Even the really old sites are still functional today, humming along, having survived 'flash', 'web2.0', 'social', 'mobile', 'native', 'spa' trends <3.

To me, what we're currently seeing with the js-all-the-things approach, overtooling and framework fetish… I've seen it before, it is the current experimental answer to challenges in how the web is supposed to work, and I am sure this will be found in web standards on the long run.

The problem, as it was with Flash, since the its-not-the-web-but technology/workaround is there, the industry and clients shove their money there, and only for the superficial results. This is why there are so many crappy html/css bases in the js frameworky end products currently.

Master the surface, and get good money, and use a hip tech stack, -- wow!
For the boring fundamentals however there's no immediate benefit, no glory, no time.
And no time /money is nothing a dev can live on for long. Hence: non-inclusive crap, but well sought after - as it was in the Flash days.

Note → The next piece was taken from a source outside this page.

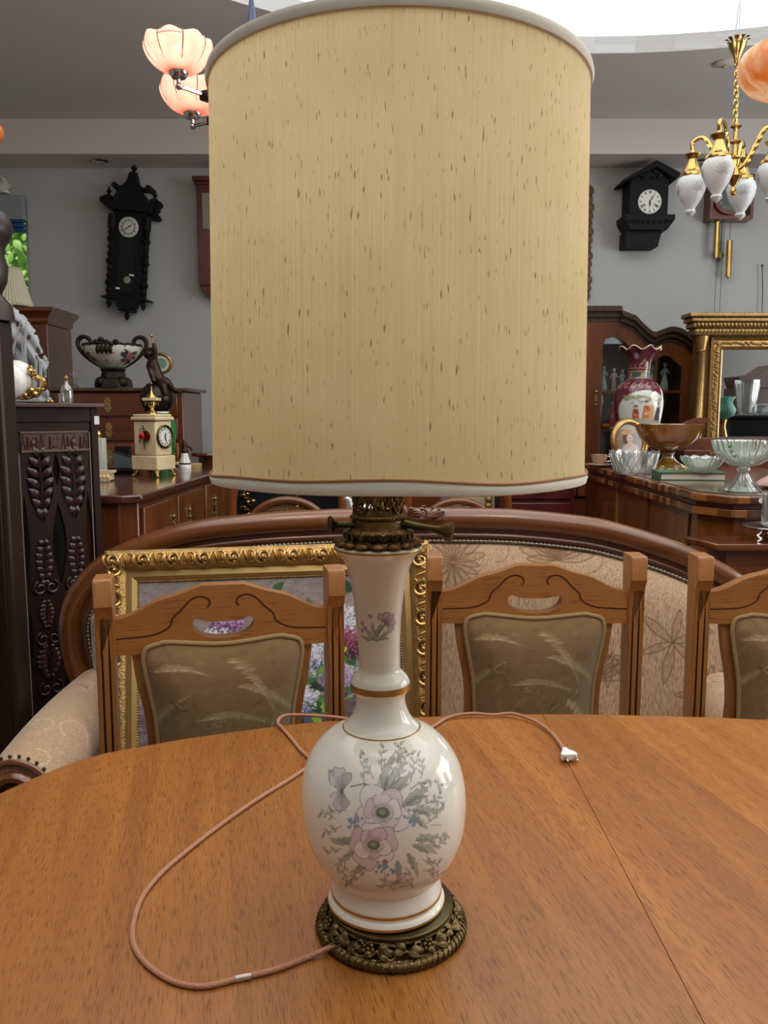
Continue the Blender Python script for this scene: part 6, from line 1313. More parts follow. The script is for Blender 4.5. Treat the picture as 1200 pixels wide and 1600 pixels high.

With Flash you also could build accessible fallbacks, but few did it because the technology in itself was demanding and exciting enough and we'd get paid for the hip experience, not the invisible foundation.
And yet, those sites with the basics done right survived the meteor hit that was iPhone, while the T-RexFlashes went extinct.

Which on the long run was the better investment, surely.
But funny enough, despite the web's core philosophy, longevity is nothing the industry and the money involved cares for, and so we're again creating the next tons of digital future landfill.